Some remarks is that for this argument to work I've had to assume $F$ is $C^1$, so that I can apply the mean-value theorems twice, and finally finish it off with a continuity argument. I'm not sure if this proof can be strengthened so that we only have to assume $F$ is differentiable (rather than $C^1$).
Proof of Converse
Now we show the existence of such a vector field $H$; for this we'll show that $\text{curl}F$, defined by equation $(2)$ satisfies the conditions of $(1)$. Like I mentioned in the comments, I'm not sure how to do this without already appealing to Stokes theorem. With Stokes' theorem, this becomes quite simple.

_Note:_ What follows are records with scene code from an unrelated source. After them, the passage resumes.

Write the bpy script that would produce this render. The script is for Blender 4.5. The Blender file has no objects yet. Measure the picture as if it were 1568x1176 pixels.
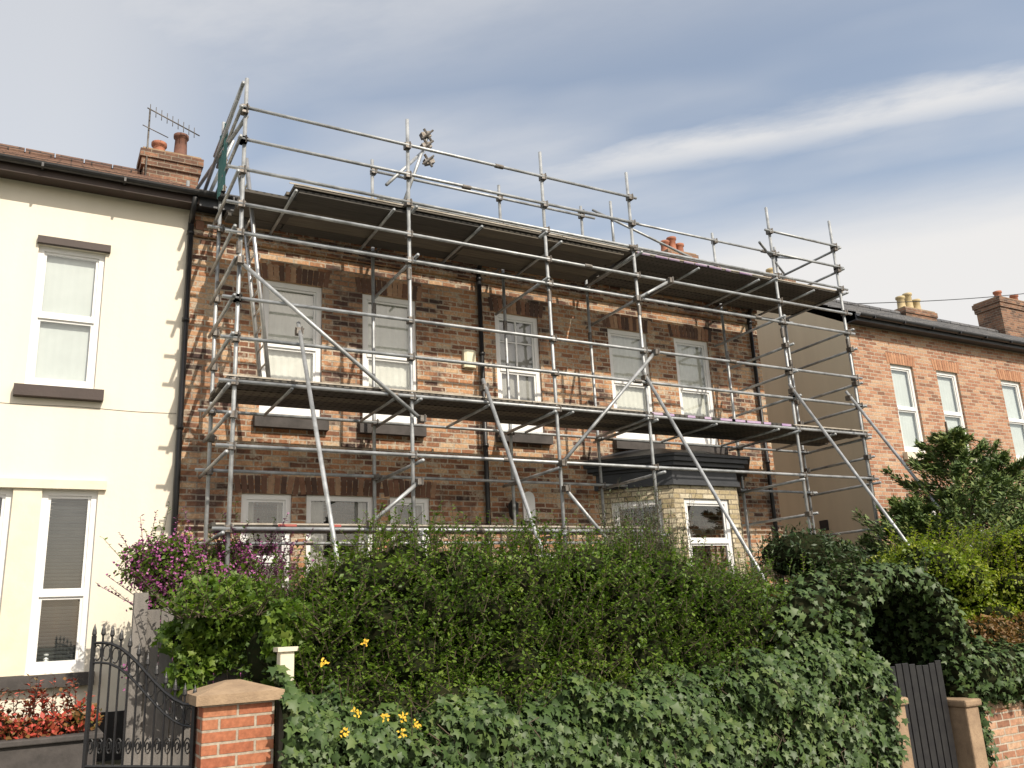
import bpy, math, random
import numpy as np
from mathutils import Vector, Matrix
random.seed(7); rng=np.random.default_rng(7)
scene=bpy.context.scene
R_=math.radians
# ---------------------------------------------------------------- node helpers
def newmat(name):
    m=bpy.data.materials.new(name); m.use_nodes=True
    nt=m.node_tree; b=nt.nodes['Principled BSDF']; return m,nt,b
def N(nt,typ,**kw):
    n=nt.nodes.new(typ)
    for k,v in kw.items(): setattr(n,k,v)
    return n
def L(nt,a,b): nt.links.new(a,b)
def ramp(nt,stops,interp='LINEAR'):
    r=N(nt,'ShaderNodeValToRGB'); cr=r.color_ramp; cr.interpolation=interp
    while len(cr.elements)<len(stops): cr.elements.new(0.5)
    for e,(p,c) in zip(cr.elements,stops):
        e.position=p; e.color=(*c,1) if len(c)==3 else c
    return r
def mixc(nt,fac,a,b,blend='MIX'):
    m=N(nt,'ShaderNodeMix',data_type='RGBA',blend_type=blend)
    for s,v in ((m.inputs[0],fac),(m.inputs[6],a),(m.inputs[7],b)):
        if isinstance(v,(int,float)): s.default_value=v
        elif isinstance(v,tuple): s.default_value=(*v,1)
        else: L(nt,v,s)
    return m.outputs[2]
def math_(nt,op,a,b=None,c=None,clamp=False):
    m=N(nt,'ShaderNodeMath',operation=op,use_clamp=clamp)
    for i,v in enumerate((a,b,c)):
        if v is None: continue
        if isinstance(v,(int,float)): m.inputs[i].default_value=v
        else: L(nt,v,m.inputs[i])
    return m.outputs[0]
def noise(nt,vec,scale,detail=3,rough=.6):
    n=N(nt,'ShaderNodeTexNoise'); n.inputs['Scale'].default_value=scale
    n.inputs['Detail'].default_value=detail; n.inputs['Roughness'].default_value=rough
    if vec is not None: L(nt,vec,n.inputs['Vector'])
    return n.outputs['Fac']
def bump(nt,b,h,strength=.4,dist=.01):
    bp=N(nt,'ShaderNodeBump'); bp.inputs['Strength'].default_value=strength
    bp.inputs['Distance'].default_value=dist; L(nt,h,bp.inputs['Height']); L(nt,bp.outputs[0],b.inputs['Normal'])
def simple(name,c1,c2=None,rough=.6,metal=0,scale=4,bmp=.15,spec=.5,streak=False):
    m,nt,b=newmat(name); c2=c2 or tuple(x*.7 for x in c1)
    g=N(nt,'ShaderNodeNewGeometry'); vec=g.outputs['Position']
    if streak:
        mp=N(nt,'ShaderNodeMapping'); mp.inputs['Scale'].default_value=(1,1,.15); L(nt,vec,mp.inputs[0]); vec=mp.outputs[0]
    n=noise(nt,vec,scale,4,.65)
    r=ramp(nt,[(.35,c1),(.68,c2)]); L(nt,n,r.inputs[0]); L(nt,r.outputs[0],b.inputs['Base Color'])
    b.inputs['Roughness'].default_value=rough; b.inputs['Metallic'].default_value=metal
    b.inputs['Specular IOR Level'].default_value=spec
    if bmp>.1: bump(nt,b,noise(nt,g.outputs['Position'],scale*12,2),bmp,.01)
    return m
def wallcoords(nt):
    g=N(nt,'ShaderNodeNewGeometry'); sp=N(nt,'ShaderNodeSeparateXYZ'); L(nt,g.outputs['Position'],sp.inputs[0])
    sn=N(nt,'ShaderNodeSeparateXYZ'); L(nt,g.outputs['True Normal'],sn.inputs[0])
    a=math_(nt,'MULTIPLY',sp.outputs[0],sn.outputs[1]); b=math_(nt,'MULTIPLY',sp.outputs[1],sn.outputs[0])
    u=math_(nt,'SUBTRACT',b,a)
    cb=N(nt,'ShaderNodeCombineXYZ'); L(nt,u,cb.inputs[0]); L(nt,sp.outputs[2],cb.inputs[1])
    return cb.outputs[0],g.outputs['Position'],sp
def brickmat(name,stopsA,stopsB,mortA,mortB,patch_scale=.9,patch=(.42,.58),dirt=.5,rough=.9,width=.225,height=.075,msize=.009,dist=.0035,splash=None):
    m,nt,b=newmat(name); uv,pos,sp=wallcoords(nt)
    dn=N(nt,'ShaderNodeTexNoise'); dn.inputs['Scale'].default_value=9; dn.inputs['Detail'].default_value=1; L(nt,uv,dn.inputs['Vector'])
    va=N(nt,'ShaderNodeVectorMath',operation='MULTIPLY_ADD'); L(nt,dn.outputs['Color'],va.inputs[0])
    va.inputs[1].default_value=(dist*4,dist*4,0); L(nt,uv,va.inputs[2])
    t=N(nt,'ShaderNodeTexBrick'); L(nt,va.outputs[0],t.inputs['Vector'])
    for k,v in (('Scale',1),('Mortar Size',msize),('Mortar Smooth',.25),('Bias',0),('Brick Width',width),('Row Height',height)): t.inputs[k].default_value=v
    t.inputs['Color1'].default_value=(0,0,0,1); t.inputs['Color2'].default_value=(1,1,1,1); t.inputs['Mortar'].default_value=(.5,.5,.5,1)
    ra=ramp(nt,stopsA); rb=ramp(nt,stopsB); L(nt,t.outputs['Color'],ra.inputs[0]); L(nt,t.outputs['Color'],rb.inputs[0])
    pn=noise(nt,pos,patch_scale,4,.7); pr=ramp(nt,[(patch[0],(0,0,0)),(patch[1],(1,1,1))]); L(nt,pn,pr.inputs[0])
    pm=math_(nt,'ADD',pr.outputs[0],math_(nt,'MULTIPLY',math_(nt,'SUBTRACT',t.outputs['Color'],.5),.7),clamp=True)
    col=mixc(nt,pm,ra.outputs[0],rb.outputs[0])
    mort=mixc(nt,pm,mortA,mortB)
    col=mixc(nt,t.outputs['Fac'],col,mort)
    if splash:
        sr=ramp(nt,[(.53,(0,0,0)),(.6,(1,1,1))]); L(nt,noise(nt,uv,6.5,3,.7),sr.inputs[0])
        col=mixc(nt,math_(nt,'MULTIPLY',sr.outputs[0],math_(nt,'ADD',math_(nt,'MULTIPLY',pm,.65),.15)),col,splash)
    fine=noise(nt,pos,30,2,.7); fr=ramp(nt,[(.3,(.62,.6,.58)),(.7,(1.15,1.15,1.15))]); L(nt,fine,fr.inputs[0])
    col=mixc(nt,.8,col,fr.outputs[0],'MULTIPLY')
    if dirt>0:
        mp=N(nt,'ShaderNodeMapping'); mp.inputs['Scale'].default_value=(1,1,.4); L(nt,pos,mp.inputs[0])
        dr=ramp(nt,[(.35,(1,1,1)),(.7,(.5,.47,.45))]); L(nt,noise(nt,mp.outputs[0],1.6,2,.6),dr.inputs[0])
        col=mixc(nt,dirt,col,dr.outputs[0],'MULTIPLY')
    L(nt,col,b.inputs['Base Color']); b.inputs['Roughness'].default_value=rough
    bump(nt,b,math_(nt,'SUBTRACT',1,t.outputs['Fac']),.8,.008)
    return m
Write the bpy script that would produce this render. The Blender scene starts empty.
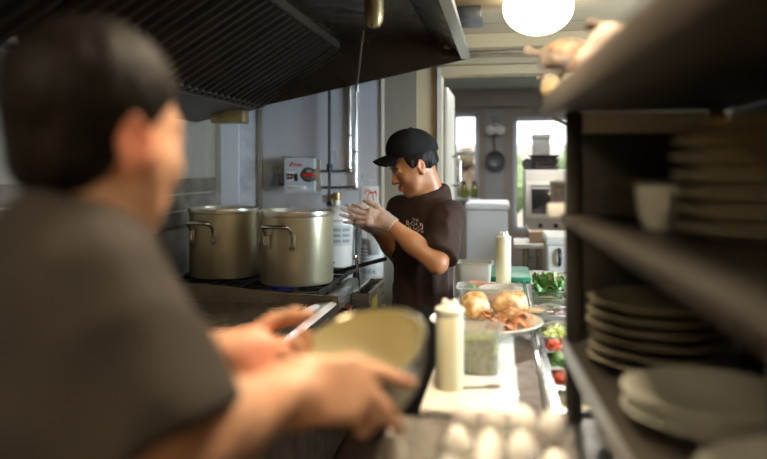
import bpy, bmesh, math, random
import numpy as np
from mathutils import Vector, Matrix, noise
random.seed(7)
PI = math.pi
V = Vector
COL = bpy.context.scene.collection
# ------------------------------------------------------------------ camera
TH = math.atan(0.171)
CT, ST = math.cos(TH), math.sin(TH)
F, CX, CY, H = 700.0, 383.5, 168.0, 1.5
RIGHT, FWD, UP = V((CT, ST, 0)), V((-ST, CT, 0)), V((0, 0, 1))
cam = bpy.data.cameras.new('camera'); cam_o = bpy.data.objects.new('camera', cam); COL.objects.link(cam_o)
cam_o.location = (0, 0, H); cam_o.rotation_euler = (PI / 2, 0, TH)
cam.sensor_width = 36; cam.lens = F / 767 * 36; cam.shift_y = -(229.5 - CY) / 767
cam.clip_start = 0.02; cam.dof.use_dof = True; cam.dof.focus_distance = 3.05
cam.dof.aperture_fstop = (cam.lens / 1000) / 0.026
cam.dof.aperture_blades = 0
bpy.context.scene.camera = cam_o

def W(px, py, D):
    return V((0, 0, H)) + RIGHT * ((px - CX) / F * D) + FWD * D + UP * ((CY - py) / F * D)
def Py(px, py, y):
    a = (px - CX) / F
    return W(px, py, y / (CT + a * ST))
def Px(px, py, x):
    a = (px - CX) / F
    return W(px, py, x / (a * CT - ST))
def Pz(px, py, z):
    return W(px, py, (H - z) * F / (py - CY))
def cd(r, d, u):            # a direction given as right / away / up of the viewer
    return (RIGHT * r + FWD * d + UP * u).normalized()

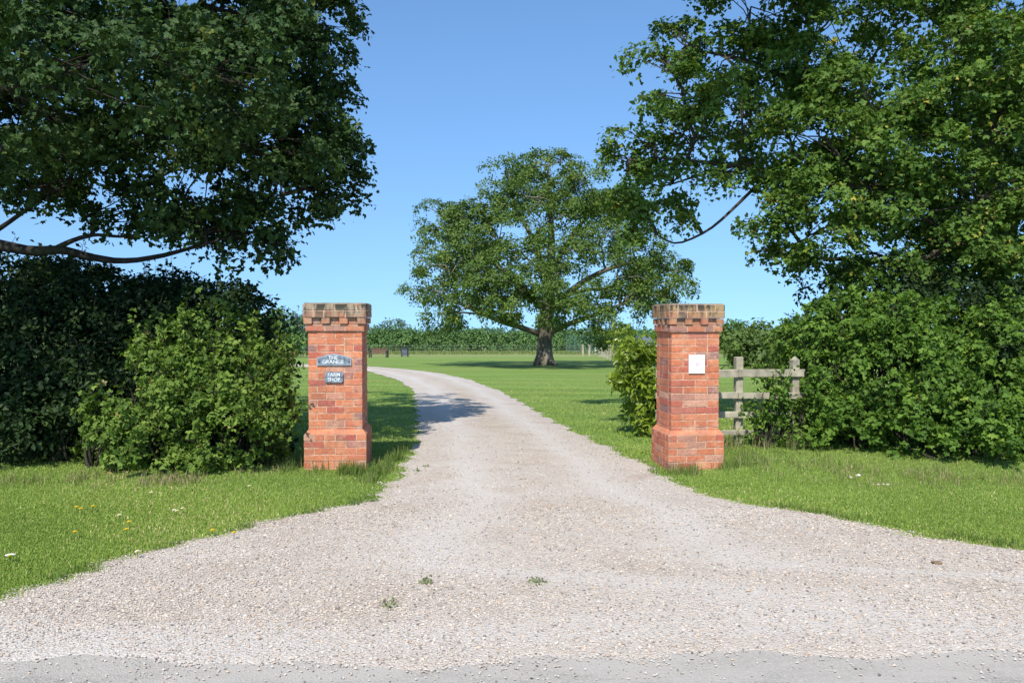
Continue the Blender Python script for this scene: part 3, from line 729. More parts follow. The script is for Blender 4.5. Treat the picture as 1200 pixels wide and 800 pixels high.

Let $p\in A$, $\epsilon > 0$ and let $S\subset A$ be any "nice surface". Since $\langle\text{curl}(F), n\rangle$ is a continuous function on $S$, there is an open neighbourhood $U$ around $p$ in $S$ such that for all $q\in U$, \begin{align} \left|\langle \text{curl}F(q), n(q)\rangle - \langle \text{curl}F(p), n(p)\rangle\right| & \leq \epsilon \end{align} Now, for any "nice surface" $M\subset U$ (with unit normal being the restriction of the one already on $S$), we have by Stokes theorem: \begin{align} \left|\dfrac{1}{|M|}\int_{\partial M}\langle F,\tau\rangle \, dl - \langle \text{curl} F(p), n(p) \rangle\right| &= \dfrac{1}{|M|}\left|\int_M \langle \text{curl}F, n\rangle \, dA - \int_M \langle \text{curl} F(p), n(p) \rangle\, dA\right| \\ &\leq \dfrac{1}{|M|}\int_M \left|\langle\text{curl }F, n\rangle - \langle\text{curl }F(p), n(p)\rangle \right| \, dA \\ & \leq \dfrac{1}{|M|} \epsilon |M| \\ &= \epsilon. \end{align} This completes the proof of existence.